• _Short task_
Write out again, unaltered, the lines from the start through the line containing "SC.camera = cam".

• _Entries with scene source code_
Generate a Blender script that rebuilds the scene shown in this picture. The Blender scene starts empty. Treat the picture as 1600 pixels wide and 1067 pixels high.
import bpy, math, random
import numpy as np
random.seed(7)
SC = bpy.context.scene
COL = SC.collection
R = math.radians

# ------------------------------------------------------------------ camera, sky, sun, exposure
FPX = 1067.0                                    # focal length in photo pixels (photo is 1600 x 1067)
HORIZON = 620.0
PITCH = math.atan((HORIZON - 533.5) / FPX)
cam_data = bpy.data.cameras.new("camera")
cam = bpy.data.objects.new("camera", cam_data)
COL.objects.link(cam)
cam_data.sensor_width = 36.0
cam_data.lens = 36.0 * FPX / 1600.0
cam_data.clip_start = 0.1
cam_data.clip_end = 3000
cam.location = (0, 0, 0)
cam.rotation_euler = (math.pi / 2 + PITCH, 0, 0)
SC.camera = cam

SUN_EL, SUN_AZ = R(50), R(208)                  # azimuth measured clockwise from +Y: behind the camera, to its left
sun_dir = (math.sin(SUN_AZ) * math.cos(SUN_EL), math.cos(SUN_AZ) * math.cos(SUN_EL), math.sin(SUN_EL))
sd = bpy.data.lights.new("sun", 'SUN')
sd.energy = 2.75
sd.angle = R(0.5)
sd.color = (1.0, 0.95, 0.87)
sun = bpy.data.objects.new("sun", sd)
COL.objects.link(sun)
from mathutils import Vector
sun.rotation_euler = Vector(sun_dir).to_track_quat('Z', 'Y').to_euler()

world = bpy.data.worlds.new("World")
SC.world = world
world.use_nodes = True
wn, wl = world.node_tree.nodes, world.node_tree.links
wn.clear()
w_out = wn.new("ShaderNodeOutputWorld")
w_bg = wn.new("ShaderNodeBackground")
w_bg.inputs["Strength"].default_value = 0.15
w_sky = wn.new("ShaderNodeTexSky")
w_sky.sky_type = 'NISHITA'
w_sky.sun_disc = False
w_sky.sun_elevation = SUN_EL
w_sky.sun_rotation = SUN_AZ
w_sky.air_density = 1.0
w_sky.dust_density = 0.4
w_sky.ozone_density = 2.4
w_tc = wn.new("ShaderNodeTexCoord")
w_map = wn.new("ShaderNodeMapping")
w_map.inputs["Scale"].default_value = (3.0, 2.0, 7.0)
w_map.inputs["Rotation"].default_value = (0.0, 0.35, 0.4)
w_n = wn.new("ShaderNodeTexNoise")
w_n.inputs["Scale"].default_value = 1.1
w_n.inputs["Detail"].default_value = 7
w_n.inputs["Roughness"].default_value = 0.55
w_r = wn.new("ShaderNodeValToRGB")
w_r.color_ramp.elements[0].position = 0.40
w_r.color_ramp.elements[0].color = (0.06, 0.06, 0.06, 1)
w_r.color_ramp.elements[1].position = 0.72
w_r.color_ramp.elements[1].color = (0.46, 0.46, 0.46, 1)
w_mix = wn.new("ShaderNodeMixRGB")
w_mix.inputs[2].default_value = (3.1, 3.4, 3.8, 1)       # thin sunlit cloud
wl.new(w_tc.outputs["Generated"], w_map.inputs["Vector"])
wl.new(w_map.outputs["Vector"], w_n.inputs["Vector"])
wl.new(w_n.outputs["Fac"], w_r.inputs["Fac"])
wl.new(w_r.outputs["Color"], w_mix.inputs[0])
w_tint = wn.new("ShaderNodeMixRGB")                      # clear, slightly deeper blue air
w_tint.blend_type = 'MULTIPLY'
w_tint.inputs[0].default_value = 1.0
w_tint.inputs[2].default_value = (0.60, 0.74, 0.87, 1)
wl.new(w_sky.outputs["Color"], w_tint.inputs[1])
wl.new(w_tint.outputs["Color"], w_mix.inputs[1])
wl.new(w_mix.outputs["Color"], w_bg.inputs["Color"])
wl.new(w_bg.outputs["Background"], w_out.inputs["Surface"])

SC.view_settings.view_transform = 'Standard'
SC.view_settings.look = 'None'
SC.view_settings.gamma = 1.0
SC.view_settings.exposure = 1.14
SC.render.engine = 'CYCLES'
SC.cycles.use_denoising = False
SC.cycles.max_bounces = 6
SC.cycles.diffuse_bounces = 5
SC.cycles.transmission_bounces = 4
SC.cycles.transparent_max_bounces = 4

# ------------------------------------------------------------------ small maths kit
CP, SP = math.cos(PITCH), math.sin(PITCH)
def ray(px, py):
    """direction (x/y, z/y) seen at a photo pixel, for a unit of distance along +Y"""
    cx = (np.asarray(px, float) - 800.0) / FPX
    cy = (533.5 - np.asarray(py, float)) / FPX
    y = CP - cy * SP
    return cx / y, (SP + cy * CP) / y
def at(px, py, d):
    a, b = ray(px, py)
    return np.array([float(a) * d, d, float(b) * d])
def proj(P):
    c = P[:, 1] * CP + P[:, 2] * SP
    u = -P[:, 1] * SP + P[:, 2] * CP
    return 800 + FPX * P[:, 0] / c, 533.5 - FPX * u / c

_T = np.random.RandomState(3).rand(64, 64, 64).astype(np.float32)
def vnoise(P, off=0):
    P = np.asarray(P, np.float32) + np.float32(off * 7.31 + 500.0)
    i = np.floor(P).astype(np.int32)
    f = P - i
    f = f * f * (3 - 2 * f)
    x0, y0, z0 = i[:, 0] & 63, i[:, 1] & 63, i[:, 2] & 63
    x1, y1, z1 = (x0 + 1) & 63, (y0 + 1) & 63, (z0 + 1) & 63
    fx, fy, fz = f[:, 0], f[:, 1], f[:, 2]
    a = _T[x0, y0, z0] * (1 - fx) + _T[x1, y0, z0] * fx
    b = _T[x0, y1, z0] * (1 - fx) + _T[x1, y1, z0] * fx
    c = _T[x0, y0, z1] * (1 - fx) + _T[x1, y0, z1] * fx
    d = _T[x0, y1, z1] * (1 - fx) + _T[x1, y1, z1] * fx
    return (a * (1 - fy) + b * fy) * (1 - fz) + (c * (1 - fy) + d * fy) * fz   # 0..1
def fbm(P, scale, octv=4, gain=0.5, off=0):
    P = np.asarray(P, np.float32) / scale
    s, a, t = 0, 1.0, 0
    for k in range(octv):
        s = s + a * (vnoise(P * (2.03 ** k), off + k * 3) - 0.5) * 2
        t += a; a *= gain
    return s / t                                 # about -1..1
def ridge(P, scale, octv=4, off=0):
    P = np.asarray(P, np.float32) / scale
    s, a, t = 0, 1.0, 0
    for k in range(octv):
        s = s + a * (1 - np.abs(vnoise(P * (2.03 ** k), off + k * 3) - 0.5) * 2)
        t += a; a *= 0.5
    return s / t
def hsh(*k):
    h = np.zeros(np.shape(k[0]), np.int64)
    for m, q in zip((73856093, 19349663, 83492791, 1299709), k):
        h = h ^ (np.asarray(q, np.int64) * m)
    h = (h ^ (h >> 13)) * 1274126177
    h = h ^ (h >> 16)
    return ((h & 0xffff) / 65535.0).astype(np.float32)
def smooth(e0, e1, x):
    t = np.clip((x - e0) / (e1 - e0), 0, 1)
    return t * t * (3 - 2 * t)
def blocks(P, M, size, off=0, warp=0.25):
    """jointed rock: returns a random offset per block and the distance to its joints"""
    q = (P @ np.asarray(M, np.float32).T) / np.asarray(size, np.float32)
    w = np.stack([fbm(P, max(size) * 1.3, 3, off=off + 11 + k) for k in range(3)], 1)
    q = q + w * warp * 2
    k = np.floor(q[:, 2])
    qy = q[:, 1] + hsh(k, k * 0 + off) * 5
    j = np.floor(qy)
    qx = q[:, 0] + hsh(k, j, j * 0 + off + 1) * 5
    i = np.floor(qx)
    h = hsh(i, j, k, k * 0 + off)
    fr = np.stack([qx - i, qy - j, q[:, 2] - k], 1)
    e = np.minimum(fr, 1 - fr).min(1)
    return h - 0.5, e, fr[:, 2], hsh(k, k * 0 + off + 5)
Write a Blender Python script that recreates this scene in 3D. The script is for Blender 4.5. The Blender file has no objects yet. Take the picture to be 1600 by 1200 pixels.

• _Finished exercise_
Generate a Blender script that rebuilds the scene shown in this picture. The Blender scene starts empty. Treat the picture as 1600 pixels wide and 1067 pixels high.
import bpy, math, random
import numpy as np
random.seed(7)
SC = bpy.context.scene
COL = SC.collection
R = math.radians

# ------------------------------------------------------------------ camera, sky, sun, exposure
FPX = 1067.0                                    # focal length in photo pixels (photo is 1600 x 1067)
HORIZON = 620.0
PITCH = math.atan((HORIZON - 533.5) / FPX)
cam_data = bpy.data.cameras.new("camera")
cam = bpy.data.objects.new("camera", cam_data)
COL.objects.link(cam)
cam_data.sensor_width = 36.0
cam_data.lens = 36.0 * FPX / 1600.0
cam_data.clip_start = 0.1
cam_data.clip_end = 3000
cam.location = (0, 0, 0)
cam.rotation_euler = (math.pi / 2 + PITCH, 0, 0)
SC.camera = cam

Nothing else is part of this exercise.